What to do —
Find all lines in the records that include the word "scene", and copy them out.

Records to use —
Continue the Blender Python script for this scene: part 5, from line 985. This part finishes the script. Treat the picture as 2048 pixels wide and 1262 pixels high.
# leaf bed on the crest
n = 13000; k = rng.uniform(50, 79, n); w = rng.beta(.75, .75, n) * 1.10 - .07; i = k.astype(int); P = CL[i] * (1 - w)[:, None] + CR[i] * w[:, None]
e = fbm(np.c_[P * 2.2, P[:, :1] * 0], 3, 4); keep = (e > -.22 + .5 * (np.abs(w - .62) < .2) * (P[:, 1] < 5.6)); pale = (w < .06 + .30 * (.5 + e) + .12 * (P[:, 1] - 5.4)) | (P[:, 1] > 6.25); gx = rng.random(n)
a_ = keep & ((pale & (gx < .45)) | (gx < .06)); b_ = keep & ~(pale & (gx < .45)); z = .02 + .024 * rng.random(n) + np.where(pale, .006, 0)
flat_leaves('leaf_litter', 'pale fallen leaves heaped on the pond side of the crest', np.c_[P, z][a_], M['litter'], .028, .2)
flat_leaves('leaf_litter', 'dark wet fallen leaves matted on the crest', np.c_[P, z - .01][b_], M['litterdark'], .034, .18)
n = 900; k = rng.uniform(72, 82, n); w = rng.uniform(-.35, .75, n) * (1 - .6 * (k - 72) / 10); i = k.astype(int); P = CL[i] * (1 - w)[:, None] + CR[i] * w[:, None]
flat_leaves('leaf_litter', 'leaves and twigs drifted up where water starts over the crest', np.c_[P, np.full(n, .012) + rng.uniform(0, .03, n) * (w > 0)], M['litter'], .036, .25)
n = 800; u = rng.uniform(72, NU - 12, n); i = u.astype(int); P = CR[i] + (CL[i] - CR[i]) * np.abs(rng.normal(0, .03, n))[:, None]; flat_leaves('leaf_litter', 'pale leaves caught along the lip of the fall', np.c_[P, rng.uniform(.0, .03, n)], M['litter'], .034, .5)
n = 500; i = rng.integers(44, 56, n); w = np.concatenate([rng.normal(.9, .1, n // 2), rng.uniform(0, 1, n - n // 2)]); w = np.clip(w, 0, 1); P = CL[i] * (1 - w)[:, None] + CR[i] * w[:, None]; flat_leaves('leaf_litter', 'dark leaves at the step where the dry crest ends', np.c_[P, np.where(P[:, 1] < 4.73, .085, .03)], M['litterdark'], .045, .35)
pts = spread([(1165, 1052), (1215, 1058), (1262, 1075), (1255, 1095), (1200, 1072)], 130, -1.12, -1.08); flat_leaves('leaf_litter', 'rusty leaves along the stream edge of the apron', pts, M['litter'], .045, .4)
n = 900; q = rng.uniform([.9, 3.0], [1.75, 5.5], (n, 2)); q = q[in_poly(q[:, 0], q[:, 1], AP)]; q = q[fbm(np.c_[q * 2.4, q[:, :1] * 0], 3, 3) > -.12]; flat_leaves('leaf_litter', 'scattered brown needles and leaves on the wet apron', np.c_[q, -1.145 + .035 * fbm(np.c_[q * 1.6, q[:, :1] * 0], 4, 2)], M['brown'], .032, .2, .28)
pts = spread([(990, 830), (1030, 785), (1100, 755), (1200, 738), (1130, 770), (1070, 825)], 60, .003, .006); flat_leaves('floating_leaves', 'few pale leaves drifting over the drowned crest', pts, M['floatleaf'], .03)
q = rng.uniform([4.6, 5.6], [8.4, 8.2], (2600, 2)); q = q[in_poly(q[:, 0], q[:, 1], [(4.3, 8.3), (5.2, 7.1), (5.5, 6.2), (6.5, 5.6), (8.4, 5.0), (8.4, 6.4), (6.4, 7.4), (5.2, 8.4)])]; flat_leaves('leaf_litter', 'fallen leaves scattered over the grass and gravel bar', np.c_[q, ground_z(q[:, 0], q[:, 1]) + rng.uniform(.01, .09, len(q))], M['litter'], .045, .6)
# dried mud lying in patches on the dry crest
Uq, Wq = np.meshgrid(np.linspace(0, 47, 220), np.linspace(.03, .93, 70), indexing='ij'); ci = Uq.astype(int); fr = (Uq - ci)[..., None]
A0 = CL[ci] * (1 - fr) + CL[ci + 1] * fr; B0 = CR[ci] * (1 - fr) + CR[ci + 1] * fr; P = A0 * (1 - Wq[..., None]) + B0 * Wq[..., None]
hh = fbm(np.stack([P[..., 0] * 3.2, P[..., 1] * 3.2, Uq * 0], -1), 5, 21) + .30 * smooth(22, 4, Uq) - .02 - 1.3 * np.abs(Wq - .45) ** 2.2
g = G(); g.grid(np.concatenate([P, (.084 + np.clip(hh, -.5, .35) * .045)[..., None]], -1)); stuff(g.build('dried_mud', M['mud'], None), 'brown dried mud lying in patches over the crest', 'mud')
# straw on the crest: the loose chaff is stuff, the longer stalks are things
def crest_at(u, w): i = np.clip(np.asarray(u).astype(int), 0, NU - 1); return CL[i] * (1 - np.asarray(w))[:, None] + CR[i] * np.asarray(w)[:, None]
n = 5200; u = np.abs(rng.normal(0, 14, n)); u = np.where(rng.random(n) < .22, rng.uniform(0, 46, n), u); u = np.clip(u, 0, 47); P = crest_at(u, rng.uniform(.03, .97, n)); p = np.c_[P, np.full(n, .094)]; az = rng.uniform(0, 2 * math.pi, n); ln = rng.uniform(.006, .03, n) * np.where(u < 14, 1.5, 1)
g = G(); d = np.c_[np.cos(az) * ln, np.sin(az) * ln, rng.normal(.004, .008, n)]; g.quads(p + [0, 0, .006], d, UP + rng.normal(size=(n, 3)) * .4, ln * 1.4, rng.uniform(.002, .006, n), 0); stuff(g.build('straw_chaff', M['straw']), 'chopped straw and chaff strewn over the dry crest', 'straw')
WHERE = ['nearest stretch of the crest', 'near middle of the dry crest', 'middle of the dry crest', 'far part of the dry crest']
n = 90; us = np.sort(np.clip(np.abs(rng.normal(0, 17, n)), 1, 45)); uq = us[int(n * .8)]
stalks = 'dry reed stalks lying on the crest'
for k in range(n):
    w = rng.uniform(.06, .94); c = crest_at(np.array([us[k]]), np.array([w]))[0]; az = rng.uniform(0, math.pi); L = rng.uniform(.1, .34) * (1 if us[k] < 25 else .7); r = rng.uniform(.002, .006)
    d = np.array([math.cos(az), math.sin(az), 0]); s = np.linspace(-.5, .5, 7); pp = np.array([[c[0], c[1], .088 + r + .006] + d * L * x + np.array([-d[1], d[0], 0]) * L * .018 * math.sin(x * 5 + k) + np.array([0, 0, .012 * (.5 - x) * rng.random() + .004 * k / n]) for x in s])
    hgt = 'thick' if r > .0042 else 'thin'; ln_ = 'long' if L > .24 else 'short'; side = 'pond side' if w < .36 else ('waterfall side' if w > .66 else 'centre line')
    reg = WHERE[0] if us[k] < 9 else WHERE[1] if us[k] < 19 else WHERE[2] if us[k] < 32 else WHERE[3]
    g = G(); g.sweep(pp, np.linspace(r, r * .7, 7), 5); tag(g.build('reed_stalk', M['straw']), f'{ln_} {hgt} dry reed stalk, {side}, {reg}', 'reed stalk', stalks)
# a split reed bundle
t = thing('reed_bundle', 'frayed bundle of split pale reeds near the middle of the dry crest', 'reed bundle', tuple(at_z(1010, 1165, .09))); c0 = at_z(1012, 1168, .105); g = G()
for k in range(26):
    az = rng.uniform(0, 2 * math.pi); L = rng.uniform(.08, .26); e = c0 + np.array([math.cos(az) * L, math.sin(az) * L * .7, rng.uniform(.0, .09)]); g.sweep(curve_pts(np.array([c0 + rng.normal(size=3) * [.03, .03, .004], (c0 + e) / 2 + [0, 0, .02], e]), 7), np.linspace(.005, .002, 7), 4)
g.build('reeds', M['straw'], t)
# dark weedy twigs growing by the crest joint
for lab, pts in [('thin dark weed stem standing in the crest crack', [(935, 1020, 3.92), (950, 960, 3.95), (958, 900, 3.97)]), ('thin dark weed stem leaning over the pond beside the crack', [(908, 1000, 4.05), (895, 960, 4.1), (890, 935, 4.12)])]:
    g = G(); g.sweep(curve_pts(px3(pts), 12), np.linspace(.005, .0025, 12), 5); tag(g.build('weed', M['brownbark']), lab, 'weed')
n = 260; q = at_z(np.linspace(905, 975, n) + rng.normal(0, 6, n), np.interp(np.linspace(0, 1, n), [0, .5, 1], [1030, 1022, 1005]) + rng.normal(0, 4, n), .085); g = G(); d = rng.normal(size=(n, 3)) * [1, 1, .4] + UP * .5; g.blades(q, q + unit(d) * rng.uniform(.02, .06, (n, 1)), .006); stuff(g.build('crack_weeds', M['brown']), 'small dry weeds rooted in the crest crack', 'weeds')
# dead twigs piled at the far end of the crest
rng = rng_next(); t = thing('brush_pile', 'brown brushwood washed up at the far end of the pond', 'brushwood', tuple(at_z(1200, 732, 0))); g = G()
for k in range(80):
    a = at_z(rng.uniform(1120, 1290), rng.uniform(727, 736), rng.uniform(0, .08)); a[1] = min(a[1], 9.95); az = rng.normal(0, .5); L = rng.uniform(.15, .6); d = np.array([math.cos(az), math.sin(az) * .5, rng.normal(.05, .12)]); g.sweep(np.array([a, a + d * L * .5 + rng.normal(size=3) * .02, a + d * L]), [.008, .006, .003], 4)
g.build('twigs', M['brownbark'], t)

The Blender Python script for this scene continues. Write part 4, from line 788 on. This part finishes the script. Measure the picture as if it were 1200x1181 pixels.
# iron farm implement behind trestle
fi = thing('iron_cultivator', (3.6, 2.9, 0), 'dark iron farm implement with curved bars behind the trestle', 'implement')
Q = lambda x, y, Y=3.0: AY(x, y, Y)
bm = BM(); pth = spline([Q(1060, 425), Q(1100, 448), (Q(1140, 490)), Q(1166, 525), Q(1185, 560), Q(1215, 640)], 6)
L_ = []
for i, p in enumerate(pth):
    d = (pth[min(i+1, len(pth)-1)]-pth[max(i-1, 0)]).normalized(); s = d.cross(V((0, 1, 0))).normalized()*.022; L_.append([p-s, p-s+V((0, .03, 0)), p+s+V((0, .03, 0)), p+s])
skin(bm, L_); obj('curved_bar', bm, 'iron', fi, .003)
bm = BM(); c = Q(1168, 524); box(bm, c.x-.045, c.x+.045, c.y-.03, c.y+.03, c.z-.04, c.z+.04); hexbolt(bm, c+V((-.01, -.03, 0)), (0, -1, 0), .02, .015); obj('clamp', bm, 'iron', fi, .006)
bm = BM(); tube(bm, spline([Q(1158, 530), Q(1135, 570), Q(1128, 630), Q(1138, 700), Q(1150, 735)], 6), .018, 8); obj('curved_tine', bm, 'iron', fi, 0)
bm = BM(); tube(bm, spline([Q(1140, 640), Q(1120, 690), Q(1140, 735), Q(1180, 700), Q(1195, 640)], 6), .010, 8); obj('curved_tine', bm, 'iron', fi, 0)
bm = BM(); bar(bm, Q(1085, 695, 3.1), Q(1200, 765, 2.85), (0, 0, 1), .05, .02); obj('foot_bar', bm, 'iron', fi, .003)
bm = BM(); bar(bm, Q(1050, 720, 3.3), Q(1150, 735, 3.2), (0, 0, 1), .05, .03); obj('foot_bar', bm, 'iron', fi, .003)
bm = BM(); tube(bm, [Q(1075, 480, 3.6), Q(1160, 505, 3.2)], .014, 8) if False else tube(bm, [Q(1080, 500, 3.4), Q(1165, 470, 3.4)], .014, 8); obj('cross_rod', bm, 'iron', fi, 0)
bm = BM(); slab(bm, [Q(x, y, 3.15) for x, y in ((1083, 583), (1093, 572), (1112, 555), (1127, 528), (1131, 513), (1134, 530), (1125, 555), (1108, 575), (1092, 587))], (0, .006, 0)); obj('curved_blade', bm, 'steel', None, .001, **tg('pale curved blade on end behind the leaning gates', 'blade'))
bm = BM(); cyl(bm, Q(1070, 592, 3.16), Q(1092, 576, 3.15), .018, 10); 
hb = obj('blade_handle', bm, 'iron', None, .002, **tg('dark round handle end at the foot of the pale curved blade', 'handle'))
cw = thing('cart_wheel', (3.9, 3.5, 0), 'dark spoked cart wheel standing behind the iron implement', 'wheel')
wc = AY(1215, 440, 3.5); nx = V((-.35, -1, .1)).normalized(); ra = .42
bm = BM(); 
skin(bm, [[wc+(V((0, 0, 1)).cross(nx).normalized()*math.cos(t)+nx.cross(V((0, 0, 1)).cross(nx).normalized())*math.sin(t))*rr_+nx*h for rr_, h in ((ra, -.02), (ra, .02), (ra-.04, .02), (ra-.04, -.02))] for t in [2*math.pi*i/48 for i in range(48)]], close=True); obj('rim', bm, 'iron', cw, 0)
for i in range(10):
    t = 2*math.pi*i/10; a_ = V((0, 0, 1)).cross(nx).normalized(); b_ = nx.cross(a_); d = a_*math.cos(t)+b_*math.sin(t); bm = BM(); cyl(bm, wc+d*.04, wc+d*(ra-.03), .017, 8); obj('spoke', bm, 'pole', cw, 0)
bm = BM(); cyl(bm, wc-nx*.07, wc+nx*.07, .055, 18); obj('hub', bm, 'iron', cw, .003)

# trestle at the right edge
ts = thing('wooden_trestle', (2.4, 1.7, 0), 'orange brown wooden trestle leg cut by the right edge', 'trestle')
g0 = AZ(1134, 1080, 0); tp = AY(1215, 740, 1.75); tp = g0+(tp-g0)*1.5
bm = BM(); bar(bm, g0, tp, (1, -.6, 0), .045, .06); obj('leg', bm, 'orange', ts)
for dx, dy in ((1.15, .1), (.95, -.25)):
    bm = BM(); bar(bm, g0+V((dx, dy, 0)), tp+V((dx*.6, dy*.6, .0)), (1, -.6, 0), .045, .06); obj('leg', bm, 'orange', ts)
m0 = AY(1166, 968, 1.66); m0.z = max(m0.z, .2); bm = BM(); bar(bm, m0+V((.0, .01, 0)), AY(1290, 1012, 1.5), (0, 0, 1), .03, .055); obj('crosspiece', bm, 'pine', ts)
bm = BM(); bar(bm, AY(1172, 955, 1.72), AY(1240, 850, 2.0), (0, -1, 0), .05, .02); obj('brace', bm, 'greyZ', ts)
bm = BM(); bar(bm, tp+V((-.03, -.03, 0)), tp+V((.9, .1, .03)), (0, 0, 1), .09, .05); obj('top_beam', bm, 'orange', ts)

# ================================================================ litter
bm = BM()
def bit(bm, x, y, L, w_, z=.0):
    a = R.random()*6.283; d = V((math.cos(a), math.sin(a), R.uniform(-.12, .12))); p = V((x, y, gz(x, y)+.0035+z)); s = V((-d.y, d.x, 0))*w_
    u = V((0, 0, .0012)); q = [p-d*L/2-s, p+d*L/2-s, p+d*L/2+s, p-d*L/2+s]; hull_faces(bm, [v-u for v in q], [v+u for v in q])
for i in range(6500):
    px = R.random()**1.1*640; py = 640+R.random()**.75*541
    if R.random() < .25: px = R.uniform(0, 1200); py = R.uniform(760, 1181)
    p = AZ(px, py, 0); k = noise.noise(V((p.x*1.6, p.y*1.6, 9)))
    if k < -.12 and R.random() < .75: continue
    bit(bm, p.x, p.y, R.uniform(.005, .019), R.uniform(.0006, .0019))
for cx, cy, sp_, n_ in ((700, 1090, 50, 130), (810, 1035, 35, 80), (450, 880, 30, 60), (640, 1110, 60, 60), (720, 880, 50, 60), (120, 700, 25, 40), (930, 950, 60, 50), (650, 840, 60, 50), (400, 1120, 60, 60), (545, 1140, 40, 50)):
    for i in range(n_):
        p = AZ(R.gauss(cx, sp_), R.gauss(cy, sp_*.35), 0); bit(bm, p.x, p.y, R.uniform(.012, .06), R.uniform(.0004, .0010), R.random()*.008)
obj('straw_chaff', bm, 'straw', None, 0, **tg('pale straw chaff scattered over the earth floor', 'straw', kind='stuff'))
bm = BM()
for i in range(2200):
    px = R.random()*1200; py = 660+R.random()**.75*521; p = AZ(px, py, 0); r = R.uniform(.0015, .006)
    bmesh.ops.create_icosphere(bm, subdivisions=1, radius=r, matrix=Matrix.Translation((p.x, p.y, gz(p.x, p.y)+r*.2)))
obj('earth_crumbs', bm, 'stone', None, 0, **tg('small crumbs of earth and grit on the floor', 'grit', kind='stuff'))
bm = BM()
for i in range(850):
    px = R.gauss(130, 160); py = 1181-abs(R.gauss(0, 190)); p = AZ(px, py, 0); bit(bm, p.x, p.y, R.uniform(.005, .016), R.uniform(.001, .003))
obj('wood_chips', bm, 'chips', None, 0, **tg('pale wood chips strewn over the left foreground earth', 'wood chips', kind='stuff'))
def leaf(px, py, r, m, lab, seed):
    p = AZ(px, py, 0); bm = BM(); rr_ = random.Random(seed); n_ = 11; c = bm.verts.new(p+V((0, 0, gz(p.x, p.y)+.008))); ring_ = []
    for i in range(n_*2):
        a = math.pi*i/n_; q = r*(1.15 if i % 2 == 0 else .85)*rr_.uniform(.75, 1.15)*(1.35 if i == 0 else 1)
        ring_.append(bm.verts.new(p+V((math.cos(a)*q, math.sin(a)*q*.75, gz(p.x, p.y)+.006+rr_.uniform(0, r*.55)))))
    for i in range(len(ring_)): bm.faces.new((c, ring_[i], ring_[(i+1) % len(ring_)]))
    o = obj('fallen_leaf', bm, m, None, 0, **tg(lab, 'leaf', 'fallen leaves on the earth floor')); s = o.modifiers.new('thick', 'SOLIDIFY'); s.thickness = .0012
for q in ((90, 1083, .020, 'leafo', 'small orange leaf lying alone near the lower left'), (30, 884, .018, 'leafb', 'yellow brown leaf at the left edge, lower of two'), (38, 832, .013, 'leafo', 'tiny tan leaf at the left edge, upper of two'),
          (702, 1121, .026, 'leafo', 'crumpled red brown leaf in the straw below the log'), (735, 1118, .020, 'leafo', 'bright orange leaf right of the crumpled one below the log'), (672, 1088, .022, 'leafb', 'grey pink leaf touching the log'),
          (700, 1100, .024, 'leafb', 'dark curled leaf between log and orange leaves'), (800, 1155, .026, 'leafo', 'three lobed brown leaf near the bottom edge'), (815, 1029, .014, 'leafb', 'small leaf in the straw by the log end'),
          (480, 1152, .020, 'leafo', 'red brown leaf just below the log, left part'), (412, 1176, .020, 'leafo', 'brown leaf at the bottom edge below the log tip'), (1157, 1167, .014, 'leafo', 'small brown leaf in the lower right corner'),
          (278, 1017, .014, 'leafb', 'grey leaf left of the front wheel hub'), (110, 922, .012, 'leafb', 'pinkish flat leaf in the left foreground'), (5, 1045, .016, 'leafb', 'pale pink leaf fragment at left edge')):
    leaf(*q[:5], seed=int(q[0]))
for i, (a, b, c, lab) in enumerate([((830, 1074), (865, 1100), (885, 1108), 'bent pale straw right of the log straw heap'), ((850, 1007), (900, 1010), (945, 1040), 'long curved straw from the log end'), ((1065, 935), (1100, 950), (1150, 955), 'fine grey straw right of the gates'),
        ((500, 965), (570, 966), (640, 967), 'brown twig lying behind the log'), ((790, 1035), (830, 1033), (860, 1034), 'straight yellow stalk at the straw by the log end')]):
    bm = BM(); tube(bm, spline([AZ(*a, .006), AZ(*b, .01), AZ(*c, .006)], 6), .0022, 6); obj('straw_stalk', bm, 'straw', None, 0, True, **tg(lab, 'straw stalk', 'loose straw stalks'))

Exercise solution —
Continue the Blender Python script for this scene: part 5, from line 985. This part finishes the script. Treat the picture as 2048 pixels wide and 1262 pixels high.
The Blender Python script for this scene continues. Write part 4, from line 788 on. This part finishes the script. Measure the picture as if it were 1200x1181 pixels.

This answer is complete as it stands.